El aventurero puede estar movido por la valentía, pero le falta la brújula,
el norte, el sentido de la vida; tampoco valora el riesgo, no tiene temor; se
lanza sin pensar, movido por la confianza en uno mismo sin tener en
cuenta que todos somos dependientes de algo o de alguien. Por el
contrario, el aventurado conoce el riesgo, es consciente de las
consecuencias, pero a pesar de ello se lanza porque en su horizonte sí
existe un norte, un sentido, una meta. Digamos que el aventurero se deja
llevar por el viento que sopla sin carta de navegación, mientras que el
aventurado no se deja arrastrar por los vientos que soplan, ni encandilar
por los cantos de sirena, ni por la curiosidad malsana; su vida está
orientada hacia una meta que sabe positiva.

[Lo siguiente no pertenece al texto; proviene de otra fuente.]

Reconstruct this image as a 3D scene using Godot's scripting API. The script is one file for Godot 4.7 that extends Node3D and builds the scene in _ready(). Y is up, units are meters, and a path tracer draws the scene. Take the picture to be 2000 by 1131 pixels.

Sólo el aventurado puede ser así pobre de espíritu, es decir, vivir
sin apegos; puede llorar porque sabe que hay un consuelo para cada
lágrima; sabe sufrir porque conoce que hay penas que merecen ser
asumidas para heredar algo mejor en este mundo; también tiene hambre
y sed de la justicia, porque conoce las consecuencias de la injusticia y
busca más saciar a los demás que saciarse a sí mismo. El aventurado
tiene misericordia porque se sabe sujeto de una Misericordia mayor; es
limpio de corazón porque comprende que es la única forma de ver con
claridad el rostro de Dios, sin mediaciones ni artificios.
Pero el aventurado también suele ser víctima de la injusticia
humana; navega contra corriente y los aventureros no permiten que
alguien tenga claro lo que otros quieren, ya que ese comportamiento
denuncia la jauría de las vidas sin norte ni sentido. Por ello no es extraño
que los aventurados suelan ser insultados, perseguidos y calumniados
por la causa que les da sentido… A ellos se les pide estar alegres, porque
la recompensa del cielo compensa con creces los padecimientos de este
mundo.Tenemos las herramientas necesarias y la carta de navegación que
Jesús nos dejó en el sermón de la montaña y que luego cumplió en su
vida. Tenemos el ejemplo de los santos conocidos y de la legión de
muchísimos otros santos desconocidos, gracias a los cuales nuestros
pasos tienen un camino que seguir; un camino hecho a golpe de pisadas
que nos han antecedido; son pasos conocidos, familiares… son pasos que
incluso pueden ser recientes, de personas a las que hemos admirado y
con las que estamos deseando reencontrarnos en la otra orilla, al otro
lado de ese tránsito al que llamamos muerte. Hoy nos toca pedir por ellos
y recordarles, como algún día otros pedirán por nosotros en esa
fantástica comunión y fraternidad que supera todo espacio y lugar.

 

Acción de gracias
Santos quiero en esta tierra,
más que modelos en los altares;
hombres y mujeres de manos limpias
más que frías estatuas de mármol;
corazones puros y ojos limpios
más que carcomidas figuras de madera.
Bondad, belleza y verdad son el fruto
de anónimos rostros que hacen fermentar la masa
con la levadura de sus vidas humildes y silentes.
Hoy nuestras gargantas gritan
los nombres invisibles de aquellos que dejaron a su paso
las huellas que hoy seguimos;
almas dichosas que antepusieron la alegría del amor
a las religiosas leyes que ahogan el aliento,
sacrificando el corazón para salvar sólo los cuerpos.
Santos quiero;
santos anónimos en alma y cuerpo,
aunque esta tensa espera
todavía no nos deje ver con claridad
el Reino que está amaneciendo
cual alborada imparable.
Abrid los ojos y mirad sin miedo
la incontable legión de diminutas estrellas
que marcan nuestra senda
al ritmo de bienaventurados gestos
que, como pequeñas y delicadas gotas de lluvia,
empapan con ternura nuestros campos
y riegan nuestra seca y agrietada tierra.